What the exercise asks – Print exactly the lines running from the one that holds "Build this scene" through the one that holds "COL = S.collection", please, and leave the pictures out.

+++ Exercise input +++

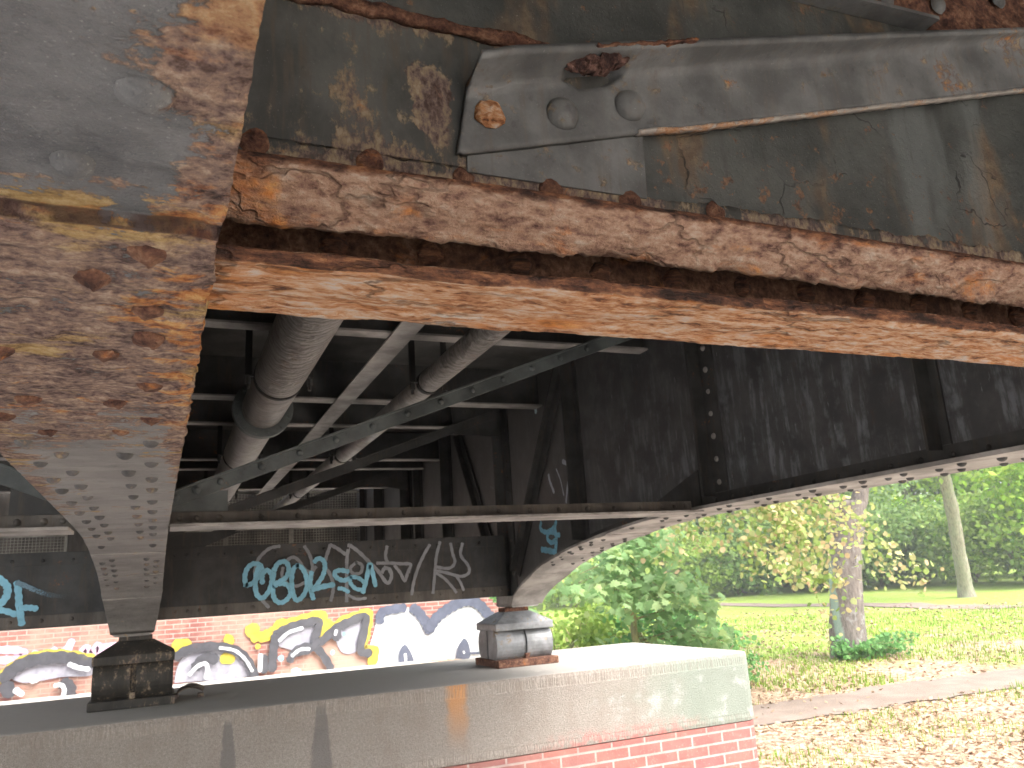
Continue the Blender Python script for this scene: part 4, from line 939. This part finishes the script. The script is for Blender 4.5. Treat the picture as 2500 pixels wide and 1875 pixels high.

+++
+++ Exercise input +++

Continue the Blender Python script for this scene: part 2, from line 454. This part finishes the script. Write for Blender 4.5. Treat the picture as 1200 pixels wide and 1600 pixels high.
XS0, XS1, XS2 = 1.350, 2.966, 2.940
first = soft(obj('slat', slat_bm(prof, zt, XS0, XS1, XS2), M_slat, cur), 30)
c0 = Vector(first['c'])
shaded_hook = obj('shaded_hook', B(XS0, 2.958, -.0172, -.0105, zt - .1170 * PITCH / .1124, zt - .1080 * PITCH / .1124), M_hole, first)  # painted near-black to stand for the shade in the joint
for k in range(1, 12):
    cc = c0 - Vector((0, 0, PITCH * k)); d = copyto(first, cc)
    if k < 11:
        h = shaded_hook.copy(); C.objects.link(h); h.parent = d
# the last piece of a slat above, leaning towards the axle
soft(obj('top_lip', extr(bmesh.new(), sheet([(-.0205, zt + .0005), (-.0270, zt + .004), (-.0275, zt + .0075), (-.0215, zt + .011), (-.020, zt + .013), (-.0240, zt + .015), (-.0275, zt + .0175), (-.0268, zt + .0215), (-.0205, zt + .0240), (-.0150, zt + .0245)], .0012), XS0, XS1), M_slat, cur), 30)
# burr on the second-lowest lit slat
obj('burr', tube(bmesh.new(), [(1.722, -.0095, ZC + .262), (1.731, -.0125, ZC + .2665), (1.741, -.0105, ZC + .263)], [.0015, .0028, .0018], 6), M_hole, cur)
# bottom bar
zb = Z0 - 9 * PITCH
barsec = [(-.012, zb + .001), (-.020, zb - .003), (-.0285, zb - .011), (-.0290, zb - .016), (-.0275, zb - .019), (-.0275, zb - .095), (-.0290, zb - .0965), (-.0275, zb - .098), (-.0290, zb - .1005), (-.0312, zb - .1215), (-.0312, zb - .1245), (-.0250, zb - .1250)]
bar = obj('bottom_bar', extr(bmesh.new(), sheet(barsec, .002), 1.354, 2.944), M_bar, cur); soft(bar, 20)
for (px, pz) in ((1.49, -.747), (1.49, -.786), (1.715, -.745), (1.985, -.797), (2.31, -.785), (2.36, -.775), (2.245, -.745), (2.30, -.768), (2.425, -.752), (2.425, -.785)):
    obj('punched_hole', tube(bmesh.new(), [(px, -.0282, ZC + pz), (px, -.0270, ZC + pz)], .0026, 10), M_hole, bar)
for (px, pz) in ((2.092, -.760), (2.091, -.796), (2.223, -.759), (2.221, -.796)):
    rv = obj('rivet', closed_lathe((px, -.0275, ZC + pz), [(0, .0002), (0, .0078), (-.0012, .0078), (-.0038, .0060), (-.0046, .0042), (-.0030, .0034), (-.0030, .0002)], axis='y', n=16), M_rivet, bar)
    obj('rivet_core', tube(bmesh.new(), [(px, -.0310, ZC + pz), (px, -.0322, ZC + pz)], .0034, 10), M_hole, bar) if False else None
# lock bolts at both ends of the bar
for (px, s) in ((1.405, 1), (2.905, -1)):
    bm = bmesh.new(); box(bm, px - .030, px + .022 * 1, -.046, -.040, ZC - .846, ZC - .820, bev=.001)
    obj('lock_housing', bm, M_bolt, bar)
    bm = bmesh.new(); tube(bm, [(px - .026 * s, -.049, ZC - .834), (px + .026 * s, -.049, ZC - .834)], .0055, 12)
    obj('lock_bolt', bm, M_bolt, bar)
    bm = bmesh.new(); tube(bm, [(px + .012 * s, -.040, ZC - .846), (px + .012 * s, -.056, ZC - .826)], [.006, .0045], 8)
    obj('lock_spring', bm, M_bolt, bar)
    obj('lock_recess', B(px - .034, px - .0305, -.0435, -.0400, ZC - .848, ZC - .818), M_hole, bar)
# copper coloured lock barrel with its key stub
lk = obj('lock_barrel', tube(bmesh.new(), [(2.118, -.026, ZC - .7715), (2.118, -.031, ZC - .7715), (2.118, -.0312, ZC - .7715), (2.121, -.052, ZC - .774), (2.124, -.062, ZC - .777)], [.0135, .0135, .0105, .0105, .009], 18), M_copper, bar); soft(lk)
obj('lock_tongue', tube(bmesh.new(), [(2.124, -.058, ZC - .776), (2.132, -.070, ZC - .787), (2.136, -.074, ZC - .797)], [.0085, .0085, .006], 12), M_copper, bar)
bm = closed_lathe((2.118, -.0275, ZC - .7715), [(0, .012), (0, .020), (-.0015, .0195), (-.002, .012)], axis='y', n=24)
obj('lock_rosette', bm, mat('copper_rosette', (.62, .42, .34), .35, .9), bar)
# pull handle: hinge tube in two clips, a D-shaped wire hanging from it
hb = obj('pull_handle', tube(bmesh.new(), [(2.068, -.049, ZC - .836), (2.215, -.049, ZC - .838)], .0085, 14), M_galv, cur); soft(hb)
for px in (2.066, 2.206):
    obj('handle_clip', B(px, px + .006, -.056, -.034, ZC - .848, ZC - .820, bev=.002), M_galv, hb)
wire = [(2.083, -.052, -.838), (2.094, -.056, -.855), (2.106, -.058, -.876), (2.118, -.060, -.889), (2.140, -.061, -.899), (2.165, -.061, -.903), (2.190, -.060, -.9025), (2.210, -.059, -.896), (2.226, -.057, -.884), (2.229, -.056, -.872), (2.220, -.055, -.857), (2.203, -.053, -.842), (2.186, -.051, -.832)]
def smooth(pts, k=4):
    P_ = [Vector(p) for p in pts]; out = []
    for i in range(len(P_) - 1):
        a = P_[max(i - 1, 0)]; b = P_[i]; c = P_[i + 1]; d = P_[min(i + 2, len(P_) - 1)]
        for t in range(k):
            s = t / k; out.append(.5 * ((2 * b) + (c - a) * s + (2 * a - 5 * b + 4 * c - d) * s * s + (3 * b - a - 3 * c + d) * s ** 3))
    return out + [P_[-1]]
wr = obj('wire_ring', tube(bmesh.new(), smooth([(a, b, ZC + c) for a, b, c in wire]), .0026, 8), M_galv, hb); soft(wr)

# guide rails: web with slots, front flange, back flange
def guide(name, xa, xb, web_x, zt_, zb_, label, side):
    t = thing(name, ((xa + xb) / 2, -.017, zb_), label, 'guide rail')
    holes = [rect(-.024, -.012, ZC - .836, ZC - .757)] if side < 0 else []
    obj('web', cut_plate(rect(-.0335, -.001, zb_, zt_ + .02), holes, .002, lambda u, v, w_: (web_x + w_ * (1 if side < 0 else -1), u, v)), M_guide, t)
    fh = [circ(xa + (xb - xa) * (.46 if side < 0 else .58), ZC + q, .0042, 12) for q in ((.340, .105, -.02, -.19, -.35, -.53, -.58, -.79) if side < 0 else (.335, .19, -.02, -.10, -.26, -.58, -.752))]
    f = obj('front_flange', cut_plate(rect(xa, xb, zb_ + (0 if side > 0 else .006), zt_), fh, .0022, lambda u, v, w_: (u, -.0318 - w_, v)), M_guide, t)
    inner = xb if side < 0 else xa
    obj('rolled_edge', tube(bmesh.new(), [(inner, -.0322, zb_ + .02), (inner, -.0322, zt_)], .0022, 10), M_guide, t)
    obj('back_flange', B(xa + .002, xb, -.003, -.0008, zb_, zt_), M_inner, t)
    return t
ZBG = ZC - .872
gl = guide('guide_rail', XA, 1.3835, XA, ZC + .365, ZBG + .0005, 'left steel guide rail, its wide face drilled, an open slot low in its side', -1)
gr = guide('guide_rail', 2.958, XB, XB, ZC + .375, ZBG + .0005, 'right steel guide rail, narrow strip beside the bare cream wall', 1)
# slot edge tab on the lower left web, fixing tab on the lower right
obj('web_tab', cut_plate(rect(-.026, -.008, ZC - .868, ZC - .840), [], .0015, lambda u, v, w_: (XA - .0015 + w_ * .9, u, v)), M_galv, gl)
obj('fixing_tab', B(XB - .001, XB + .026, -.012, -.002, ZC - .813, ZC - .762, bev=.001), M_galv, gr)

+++
+++ Exercise input +++

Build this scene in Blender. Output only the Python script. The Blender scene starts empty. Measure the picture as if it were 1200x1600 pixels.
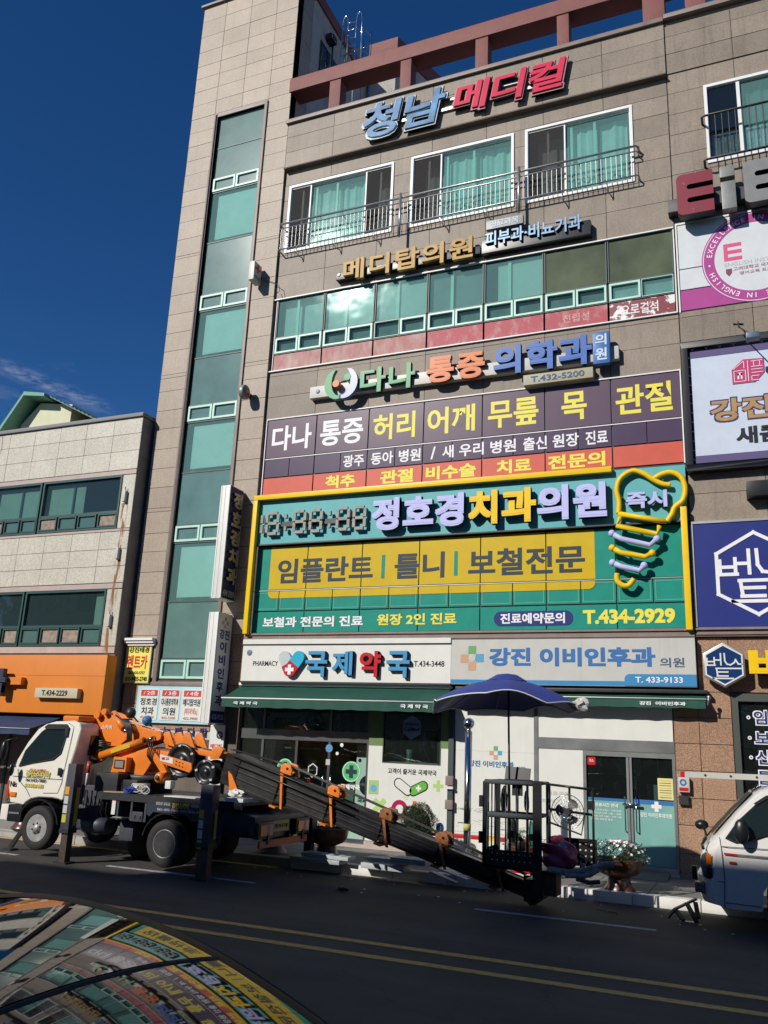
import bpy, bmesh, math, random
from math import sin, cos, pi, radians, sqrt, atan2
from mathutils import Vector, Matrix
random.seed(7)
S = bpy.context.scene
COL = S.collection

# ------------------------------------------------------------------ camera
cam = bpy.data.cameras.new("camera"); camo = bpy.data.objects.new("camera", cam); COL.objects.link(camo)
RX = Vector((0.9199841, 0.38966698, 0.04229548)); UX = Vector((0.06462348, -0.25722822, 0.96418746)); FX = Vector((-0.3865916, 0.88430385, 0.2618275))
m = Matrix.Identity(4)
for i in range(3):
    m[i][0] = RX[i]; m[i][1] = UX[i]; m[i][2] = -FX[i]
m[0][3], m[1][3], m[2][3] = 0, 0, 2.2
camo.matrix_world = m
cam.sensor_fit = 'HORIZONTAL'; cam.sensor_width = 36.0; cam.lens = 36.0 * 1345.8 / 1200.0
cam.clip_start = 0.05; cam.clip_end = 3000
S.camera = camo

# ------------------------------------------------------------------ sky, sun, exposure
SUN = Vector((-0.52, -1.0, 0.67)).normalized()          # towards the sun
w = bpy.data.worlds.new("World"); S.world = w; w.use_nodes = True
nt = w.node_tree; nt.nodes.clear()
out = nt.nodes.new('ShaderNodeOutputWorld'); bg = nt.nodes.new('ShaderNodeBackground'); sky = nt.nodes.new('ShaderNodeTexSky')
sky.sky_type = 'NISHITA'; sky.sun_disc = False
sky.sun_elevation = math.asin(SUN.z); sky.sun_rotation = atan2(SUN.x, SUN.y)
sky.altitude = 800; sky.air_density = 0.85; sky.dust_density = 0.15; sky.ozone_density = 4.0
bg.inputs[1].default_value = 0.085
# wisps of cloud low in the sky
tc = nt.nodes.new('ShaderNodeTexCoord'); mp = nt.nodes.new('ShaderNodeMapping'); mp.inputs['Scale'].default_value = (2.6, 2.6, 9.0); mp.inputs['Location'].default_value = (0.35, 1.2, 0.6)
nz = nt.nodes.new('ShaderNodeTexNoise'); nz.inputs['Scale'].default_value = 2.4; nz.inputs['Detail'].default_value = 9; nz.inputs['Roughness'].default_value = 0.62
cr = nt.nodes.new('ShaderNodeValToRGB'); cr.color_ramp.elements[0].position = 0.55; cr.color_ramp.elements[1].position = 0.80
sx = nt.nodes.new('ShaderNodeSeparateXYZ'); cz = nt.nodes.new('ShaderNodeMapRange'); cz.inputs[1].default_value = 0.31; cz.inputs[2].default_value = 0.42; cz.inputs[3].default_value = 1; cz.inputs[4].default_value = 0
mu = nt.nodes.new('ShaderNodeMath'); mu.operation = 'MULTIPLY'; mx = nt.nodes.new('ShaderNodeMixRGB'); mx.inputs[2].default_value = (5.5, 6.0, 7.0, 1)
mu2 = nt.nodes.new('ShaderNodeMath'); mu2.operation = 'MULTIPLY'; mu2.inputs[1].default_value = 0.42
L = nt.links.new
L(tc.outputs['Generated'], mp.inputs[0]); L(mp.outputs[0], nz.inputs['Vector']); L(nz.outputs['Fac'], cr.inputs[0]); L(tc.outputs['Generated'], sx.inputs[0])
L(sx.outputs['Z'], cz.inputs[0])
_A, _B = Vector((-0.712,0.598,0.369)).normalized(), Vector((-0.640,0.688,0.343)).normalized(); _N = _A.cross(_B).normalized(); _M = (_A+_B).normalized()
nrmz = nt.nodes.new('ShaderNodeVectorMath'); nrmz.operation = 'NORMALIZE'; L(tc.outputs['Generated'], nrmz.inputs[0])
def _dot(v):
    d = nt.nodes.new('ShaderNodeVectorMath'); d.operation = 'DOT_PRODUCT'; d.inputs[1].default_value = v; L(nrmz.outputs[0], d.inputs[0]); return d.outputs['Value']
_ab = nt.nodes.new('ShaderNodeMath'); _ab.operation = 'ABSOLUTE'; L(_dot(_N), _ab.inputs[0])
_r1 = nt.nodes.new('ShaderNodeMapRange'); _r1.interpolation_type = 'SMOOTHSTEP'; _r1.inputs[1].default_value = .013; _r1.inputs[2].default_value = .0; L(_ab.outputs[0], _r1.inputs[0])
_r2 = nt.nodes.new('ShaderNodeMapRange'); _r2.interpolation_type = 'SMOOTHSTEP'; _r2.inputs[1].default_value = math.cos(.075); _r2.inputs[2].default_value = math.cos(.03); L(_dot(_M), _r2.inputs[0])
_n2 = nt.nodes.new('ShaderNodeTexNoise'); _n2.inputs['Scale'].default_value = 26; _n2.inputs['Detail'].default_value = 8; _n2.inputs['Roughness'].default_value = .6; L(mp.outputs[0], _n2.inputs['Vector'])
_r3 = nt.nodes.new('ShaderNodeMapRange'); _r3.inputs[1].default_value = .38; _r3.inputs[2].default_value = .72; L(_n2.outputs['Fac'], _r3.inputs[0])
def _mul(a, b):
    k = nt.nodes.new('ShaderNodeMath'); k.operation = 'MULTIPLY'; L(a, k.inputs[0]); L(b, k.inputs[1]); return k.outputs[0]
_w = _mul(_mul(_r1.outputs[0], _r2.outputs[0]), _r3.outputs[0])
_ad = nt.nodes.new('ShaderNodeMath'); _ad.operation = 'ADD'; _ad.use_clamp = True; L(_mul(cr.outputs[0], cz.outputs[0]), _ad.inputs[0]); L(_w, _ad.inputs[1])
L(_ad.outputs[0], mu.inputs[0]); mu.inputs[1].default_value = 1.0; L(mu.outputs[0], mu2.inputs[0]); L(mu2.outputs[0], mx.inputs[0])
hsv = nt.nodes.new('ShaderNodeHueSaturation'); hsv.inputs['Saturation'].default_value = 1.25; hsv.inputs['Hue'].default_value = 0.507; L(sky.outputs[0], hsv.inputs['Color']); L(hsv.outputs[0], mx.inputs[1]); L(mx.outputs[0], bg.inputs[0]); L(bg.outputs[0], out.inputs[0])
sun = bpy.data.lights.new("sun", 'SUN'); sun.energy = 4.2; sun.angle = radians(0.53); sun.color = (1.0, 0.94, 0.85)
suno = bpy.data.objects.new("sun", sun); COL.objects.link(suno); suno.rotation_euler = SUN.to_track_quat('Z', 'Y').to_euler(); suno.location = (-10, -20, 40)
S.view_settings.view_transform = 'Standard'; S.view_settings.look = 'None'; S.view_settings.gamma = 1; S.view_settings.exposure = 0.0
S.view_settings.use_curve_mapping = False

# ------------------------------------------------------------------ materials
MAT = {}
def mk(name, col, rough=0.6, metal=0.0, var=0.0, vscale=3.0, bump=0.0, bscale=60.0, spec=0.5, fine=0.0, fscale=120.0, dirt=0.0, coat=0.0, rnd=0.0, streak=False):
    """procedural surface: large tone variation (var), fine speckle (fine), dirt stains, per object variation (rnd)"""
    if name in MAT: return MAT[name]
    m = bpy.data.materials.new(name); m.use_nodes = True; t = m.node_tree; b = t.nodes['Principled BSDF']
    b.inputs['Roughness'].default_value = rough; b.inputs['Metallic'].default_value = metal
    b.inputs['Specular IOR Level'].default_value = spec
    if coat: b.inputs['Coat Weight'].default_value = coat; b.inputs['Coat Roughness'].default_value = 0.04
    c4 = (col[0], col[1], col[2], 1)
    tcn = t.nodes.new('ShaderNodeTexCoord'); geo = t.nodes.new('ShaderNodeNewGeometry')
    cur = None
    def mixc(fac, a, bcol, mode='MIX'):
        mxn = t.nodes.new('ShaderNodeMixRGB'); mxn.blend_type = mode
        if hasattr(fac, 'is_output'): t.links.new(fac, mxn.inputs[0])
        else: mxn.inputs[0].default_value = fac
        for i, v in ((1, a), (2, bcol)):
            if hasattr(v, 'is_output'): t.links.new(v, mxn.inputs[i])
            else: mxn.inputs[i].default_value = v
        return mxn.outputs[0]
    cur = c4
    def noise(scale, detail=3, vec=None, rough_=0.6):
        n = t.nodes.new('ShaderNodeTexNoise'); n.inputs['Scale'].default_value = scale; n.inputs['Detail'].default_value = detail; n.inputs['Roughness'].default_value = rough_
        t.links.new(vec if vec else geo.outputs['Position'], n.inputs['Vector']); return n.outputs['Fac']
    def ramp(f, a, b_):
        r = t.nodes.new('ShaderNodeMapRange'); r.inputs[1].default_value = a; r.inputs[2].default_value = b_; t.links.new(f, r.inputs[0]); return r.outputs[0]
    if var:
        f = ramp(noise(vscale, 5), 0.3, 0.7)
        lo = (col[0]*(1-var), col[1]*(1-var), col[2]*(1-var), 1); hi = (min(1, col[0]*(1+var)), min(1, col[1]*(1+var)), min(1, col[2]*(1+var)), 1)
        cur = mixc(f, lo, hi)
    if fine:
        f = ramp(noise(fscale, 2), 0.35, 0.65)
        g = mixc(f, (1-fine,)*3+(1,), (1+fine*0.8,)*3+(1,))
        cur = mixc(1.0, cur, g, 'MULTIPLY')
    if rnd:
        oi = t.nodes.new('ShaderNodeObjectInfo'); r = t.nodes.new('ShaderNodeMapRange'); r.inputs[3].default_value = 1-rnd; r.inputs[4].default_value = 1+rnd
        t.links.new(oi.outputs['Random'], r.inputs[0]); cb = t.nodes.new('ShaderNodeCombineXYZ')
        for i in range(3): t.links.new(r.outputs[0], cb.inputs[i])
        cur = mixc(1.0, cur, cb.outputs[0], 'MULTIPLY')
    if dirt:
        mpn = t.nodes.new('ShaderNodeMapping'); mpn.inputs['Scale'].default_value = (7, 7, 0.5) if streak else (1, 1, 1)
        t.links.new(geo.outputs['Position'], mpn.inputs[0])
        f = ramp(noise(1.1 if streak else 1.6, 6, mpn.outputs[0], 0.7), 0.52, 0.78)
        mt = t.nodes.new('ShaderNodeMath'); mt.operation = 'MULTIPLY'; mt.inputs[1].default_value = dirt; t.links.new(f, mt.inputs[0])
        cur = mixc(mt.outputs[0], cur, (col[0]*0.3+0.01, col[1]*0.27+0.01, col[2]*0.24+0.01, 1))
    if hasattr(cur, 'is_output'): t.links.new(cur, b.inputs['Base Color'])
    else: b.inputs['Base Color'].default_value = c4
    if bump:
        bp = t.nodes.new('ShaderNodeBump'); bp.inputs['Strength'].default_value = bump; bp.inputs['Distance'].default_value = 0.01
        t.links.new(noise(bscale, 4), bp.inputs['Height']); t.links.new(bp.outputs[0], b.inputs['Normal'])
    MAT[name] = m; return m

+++

The output –
Build this scene in Blender. Output only the Python script. The Blender scene starts empty. Measure the picture as if it were 1200x1600 pixels.
import bpy, bmesh, math, random
from math import sin, cos, pi, radians, sqrt, atan2
from mathutils import Vector, Matrix
random.seed(7)
S = bpy.context.scene
COL = S.collection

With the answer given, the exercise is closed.